Quotes from some Wal-Mart Critics
"Some people like the idea of Wal-Mart because they want to be able to shop there, but they have to realize that because of the way that Wal-Mart treats its employees, the city as a whole would lose money because it would have to make up the difference for benefits for health care and things like food stamps."
Councilman Michael McMahon
"The ultimate costs [of Wal-Mart] are not limited to subsidies for underpaid Wal-Mart workers. When a Wal-Mart comes to town, the new competition has a ripple effect throughout the community. Other stores are forced out of business or forced to cut employees’ wages and benefits in order to compete with Wal-Mart."
Congressman George Miller
"Consumers shop at Wal-Mart and other huge retailers because they offer 'rock bottom' prices. The reason they can do so is because they often give their employees 'rock bottom' health benefits."
Senator Jon S. Corzine, former chairman and CEO of Goldman Sachs
"Wal-Mart has a proven history of low wage jobs that provide poor benefits, hostility to unionizing and workers’ rights, and reliance on cheap foreign labor that hurts local businesses here at home and encourages exploitation abroad."
Congressman Anthony Weiner
"While its workforce has one of the best productivity records of any US corporation, it has kept the compensation of its rank-and-file workers at or barely above the poverty line.
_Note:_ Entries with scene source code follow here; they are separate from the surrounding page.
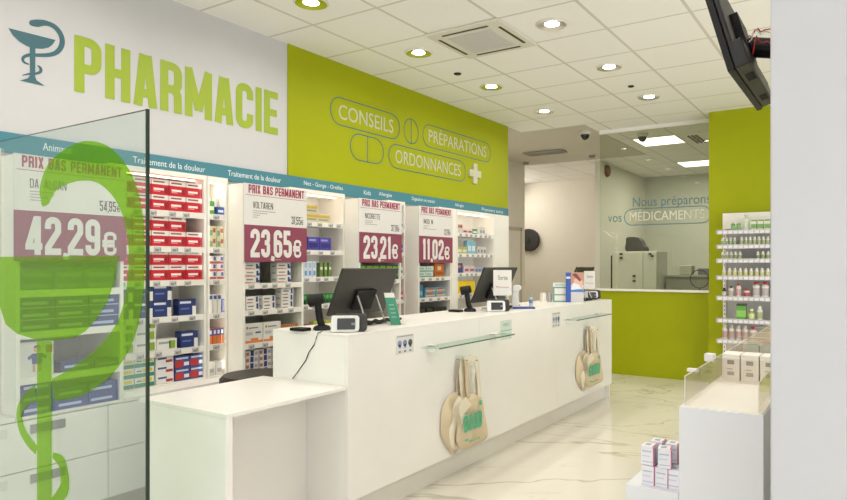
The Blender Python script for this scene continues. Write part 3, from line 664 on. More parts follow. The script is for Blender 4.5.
# bay D
Bd = 'bay behind first monitor'; X = -3.65
y2 = add(mk(.13, .065, .06, '8e8880', ('f', .55, .25, .95, .8, '40444f'), ('f', .1, .5, .45, .75, 'cfccc4')), 'grey carton', Bd, SHN[0], X, 3.365, 1.731, 1, 2); y2 = add(mk(.13, .065, .06, 'd0c9a8', ('f', .0, .55, 1, .85, 'cfae3c'), ('f', .1, .2, .9, .4, 'a09c88')), 'cream and yellow carton', Bd, SHN[0], X, y2, 1.731, 2, 2, counts=[2, 1])
y2 = add(mk(.08, .13, .05, '3f74b4', ('f', .1, .5, .9, .8, 'c3d6ea'), ('f', .2, .1, .8, .3, '76a84c')), 'sky blue carton', Bd, SHN[1], X, 3.365, 1.513, 2, 1); y2 = add(mk(.12, .1, .05, '4a44a0', ('f', .1, .2, .9, .55, '2f2b74'), ('f', .1, .7, .7, .85, '9e9ad6')), 'violet carton', Bd, SHN[1], X, y2, 1.513, 2, 1)
y2 = add(mk(.04, .12, .05, 'd5dde6', ('f', .2, .1, .8, .4, '6f9cc8'), ('f', .2, .6, .8, .9, 'a8bcd2')), 'slim pale blue carton', Bd, SHN[2], X, 3.365, 1.306, 6, 1); add(mk(.03, .11, .05, '6f8a4a', ('f', .1, .5, .9, .7, 'd9dec2')), 'slim olive carton', Bd, SHN[2], X, y2 + .02, 1.306, 3, 1, gap=.02)
add(mk(.036, .075, .06, '2f7a3e', ('f', .1, .1, .9, .4, '1f2f24'), ('f', .1, .55, .9, .9, '58b05c')), 'dark green carton', Bd, SHN[3], X, 3.37, 1.096, 12, 1)
y2 = add(mk(.07, .06, .05, 'b43848', ('f', .1, .3, .9, .6, 'e8d8d6')), 'crimson carton', Bd, SHN[4], X, 3.37, .881, 3, 1); add(mk(.06, .08, .05, 'b6c04a', ('f', .1, .3, .9, .6, 'e8e8d6')), 'lime carton', Bd, SHN[4], X, y2, .881, 3, 1)
# E
Be = 'second poster unit'; X = -3.5
add(mk(.08, .06, .06, '2c3a2a', ('f', .05, .5, .95, .9, '6fa03a'), ('f', .1, .1, .6, .35, '3f6e34')), 'dark green carton', Be, 'top shelf', X, 3.955, 1.276, 6, 2)
add(mk(.1, .09, .06, 'dfdcd6', ('f', .1, .2, .9, .5, '5f9f8a')), 'white and green carton', Be, 'second shelf', X, 3.955, 1.096, 4, 1)
# gap
Bg = 'gap before third poster'; X = -3.65
for k in range(4):
    add(mk(.05, .07, .05, ['dcdad6', '4456a0', 'e0dcd4', 'b8505c'][k], ('f', .1, .3, .9, .6, ['4456a0', 'dcdad6', '5a8a78', 'e8e0dc'][k])), ['white-blue', 'royal blue', 'white-teal', 'rose'][k] + ' carton', Bg, SHN[k], X, 4.5, ZS[k] + .006, 4, 1)
Bh = 'strip after third poster'
for k in range(4):
    add(mk(.06, .08, .05, ['b8505c', '34478e', 'dcdad6', '3b4fa0'][k], ('f', .1, .3, .9, .6, ['e8e0dc', 'c9cfe4', '4456a0', 'dcdad6'][k])), ['rose', 'navy', 'white-blue', 'royal blue'][k] + ' carton', Bh, SHN[k], X, 5.3, ZS[k] + .006, 3, 1)
# F
Bf = 'third poster unit'; X = -3.5
y2 = add(mk(.11, .05, .06, 'd6e0da', ('f', 0, .0, 1, .2, '4fa596'), ('f', .1, .4, .7, .7, '9cc4b8')), 'white carton with teal base', Bf, 'top shelf', X, 4.755, 1.286, 2, 2, gap=.01); add(mk(.15, .125, .06, 'c8712c', ('f', .3, .5, .7, .8, 'ead0b4'), ('f', .1, .15, .9, .35, 'a05018')), 'orange carton', Bf, 'top shelf', X, y2 + .01, 1.286, 1)
y2 = add(mk(.07, .12, .05, '3d82a6', ('f', .1, .2, .9, .5, '7fb4cc')), 'steel blue carton', Bf, 'second shelf', X, 4.755, 1.096, 1); add(mk(.17, .045, .07, '5f9fb8', ('f', .05, .2, .95, .5, 'e0b070'), ('f', .1, .6, .7, .85, 'c03c34')), 'pale blue and orange carton', Bf, 'second shelf', X, y2 + .02, 1.096, 2, 2)
add(mk(.1, .12, .06, '2a3128', ('f', .1, .2, .9, .6, '3a5a3a')), 'dark carton', Bf, 'third shelf', X, 4.755, .876, 4, 1, gap=.015)
# G
Bz = 'last lit bay'; X = -3.65
y2 = add(mk(.03, .09, .04, 'cfcac2', ('f', 0, .6, 1, .9, 'b04050')), 'slim red-topped carton', Bz, SHN[0], X, 5.63, 1.733, 3, 1); y2 = add(mk(.09, .05, .05, 'e2d8d4', ('f', .1, .2, .9, .6, 'b04050')), 'red and white low carton', Bz, SHN[0], X, y2, 1.733, 2, 1); y2 = add(mk(.1, .055, .05, '4a8a54', ('f', .1, .2, .9, .6, 'd6e4d4')), 'green low carton', Bz, SHN[0], X, y2, 1.733, 1, 1); add(mk(.06, .08, .05, 'd6d4cf', ('f', .2, .2, .8, .6, '8f9296')), 'pale grey carton', Bz, SHN[0], X, y2 + .03, 1.733, 2, 1)
y2 = add(mk(.09, .07, .05, 'b8b26a', ('f', .1, .2, .9, .6, 'dcd8c0')), 'olive carton', Bz, SHN[1], X, 5.63, 1.519, 2, 1); y2 = add(mk(.08, .14, .05, '86b6c8', ('f', .1, .2, .9, .6, 'd0e2e8')), 'tall pale blue carton', Bz, SHN[1], X, y2, 1.519, 2, 1); add(mk(.06, .08, .05, 'c9c7c4', ('f', .2, .2, .8, .6, '7f848c')), 'light grey carton', Bz, SHN[1], X, y2 + .03, 1.519, 3, 1)
y2 = add(mk(.1, .1, .05, '38487e', ('f', .1, .5, .7, .8, 'c87850')), 'navy and orange carton', Bz, SHN[2], X, 5.63, 1.316, 1, 1); y2 = add(mk(.1, .07, .05, 'd4c4c6', ('f', .1, .2, .9, .6, 'a85a70')), 'pink carton', Bz, SHN[2], X, y2 + .02, 1.316, 2, 1); add(mk(.06, .06, .05, 'aab0c4', ('f', .2, .2, .8, .6, '50608c')), 'grey-blue carton', Bz, SHN[2], X, y2 + .01, 1.316, 3, 1)
y2 = add(mk(.17, .13, .06, 'e4c41c', ('f', .1, .25, .5, .4, 'c89c10')), 'big yellow carton', Bz, SHN[3], X, 5.64, 1.096, 2, 1)
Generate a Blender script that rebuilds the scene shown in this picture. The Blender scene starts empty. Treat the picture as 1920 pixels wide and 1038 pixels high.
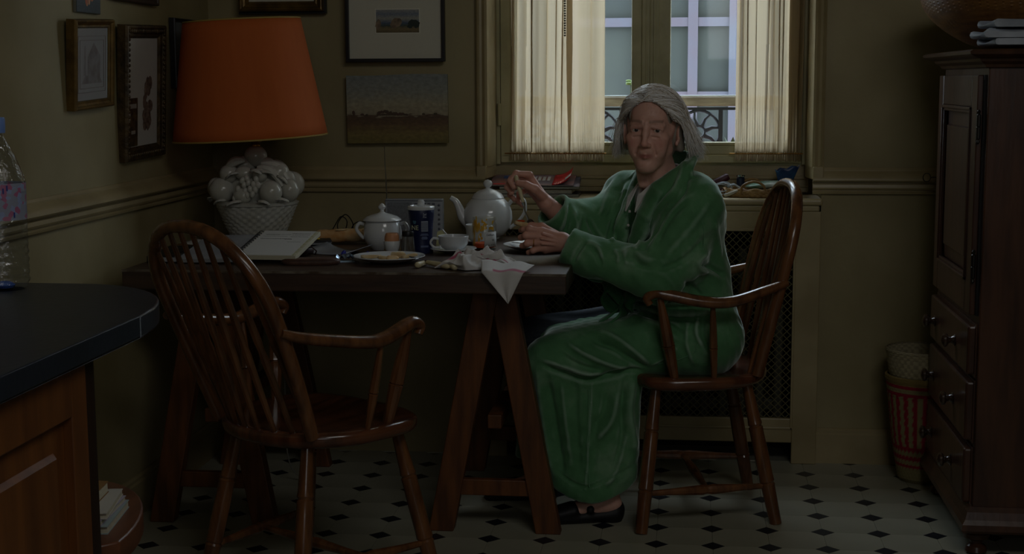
import bpy, math, random
import numpy as np
from mathutils import Vector, Matrix, Euler

rnd = random.Random(7)
SC = bpy.context.scene
COL = SC.collection

# ------------------------------------------------------------------ camera
CAM_H = 1.285
cd = bpy.data.cameras.new('camera')
cam = bpy.data.objects.new('camera', cd)
COL.objects.link(cam)
cd.sensor_fit = 'HORIZONTAL'
cd.sensor_width = 36.0
cd.lens = 36.0 * 2750.0 / 1920.0
cd.clip_start = 0.05
_p, _r, _y = math.radians(7.64), math.radians(-0.25), math.radians(6.75)
_F = Vector((-math.sin(_y) * math.cos(_p), math.cos(_y) * math.cos(_p), -math.sin(_p)))
_R = Vector((math.cos(_y), math.sin(_y), 0.0))
_U = _R.cross(_F)
_X = _R * math.cos(_r) - _U * (-math.sin(_r)) * -1.0
_X = _R * math.cos(_r) + _U * math.sin(_r) * 1.0
_Yv = _U * math.cos(_r) - _R * math.sin(_r)
M = Matrix((( _X.x, _Yv.x, -_F.x, 0.0), (_X.y, _Yv.y, -_F.y, 0.0), (_X.z, _Yv.z, -_F.z, CAM_H), (0, 0, 0, 1)))
cam.matrix_world = M
SC.camera = cam

# ------------------------------------------------------------------ sky, lights, exposure
w = bpy.data.worlds.new('sky'); SC.world = w
w.use_nodes = True
wn = w.node_tree.nodes; wl = w.node_tree.links
bg = wn['Background']
bg.inputs['Color'].default_value = (0.80, 0.90, 1.0, 1)
bg.inputs['Strength'].default_value = 8.6

def area(name, loc, target, sx, sy, energy, col):
    ld = bpy.data.lights.new(name, 'AREA'); ld.shape = 'RECTANGLE'
    ld.size, ld.size_y = sx, sy; ld.energy = energy; ld.color = col
    o = bpy.data.objects.new(name, ld); COL.objects.link(o)
    o.location = loc
    d = Vector(target) - Vector(loc)
    o.rotation_euler = d.to_track_quat('-Z', 'Y').to_euler()
    return o
# added unseen soft fill at ceiling height before the table, not a room lamp
fill = area('ceiling_fill', (0.75, 1.2, 2.78), (-0.5, 4.2, 0.7), 1.3, 0.9, 14, (1.0, 0.99, 0.95))
fill2 = area('rear_fill', (0.9, -2.6, 2.1), (-0.5, 4.2, 0.9), 1.5, 1.3, 8, (0.97, 0.99, 1.0))  # added unseen fill behind the camera; the wall there has no window
# portal: lets the renderer find the sky through the window
pt = area('window_portal', (-0.12, 5.22, 1.65), (-0.12, 0, 1.65), 1.1, 1.5, 1, (1, 1, 1))
pt.data.cycles.is_portal = True

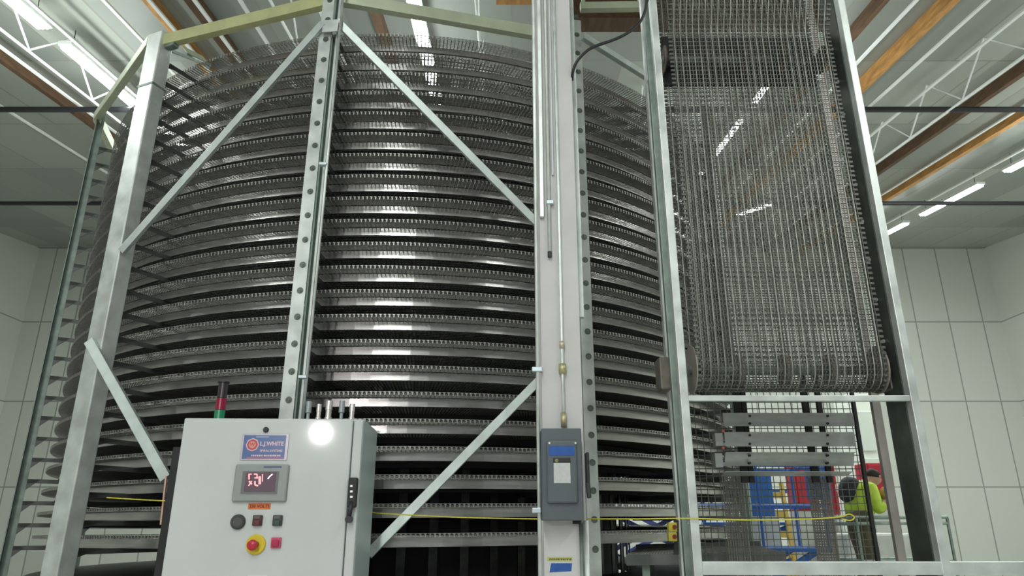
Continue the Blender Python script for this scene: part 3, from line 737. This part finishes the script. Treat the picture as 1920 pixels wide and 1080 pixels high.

As of last spring, the average pay of a sales clerk at Wal-Mart was $8.50 an hour, or about $14,000 a year, $1,000 below the government's definition of the poverty level for a family of three."
Simon Head, New York Times Review of Books
"In careful studies all over the country economists have found that Wal-Mart does not create jobs at all. In fact, Wal-Mart destroys jobs."
Mary Campbell Gallagher, Newsday
"Wal-Mart is the modern equivalent of the 19th century Coal mine."
Sheryl McCarthy, Newsday
"Wal-Mart has a terrible record with respect to workers’ rights; not simply the right to organize a union."
NY State Senator Diane Savino
"At Wal-Mart, it takes a woman an average of 4.38 years to get promoted to assistant store manager, while it takes a male 2.86 years to reach the same position."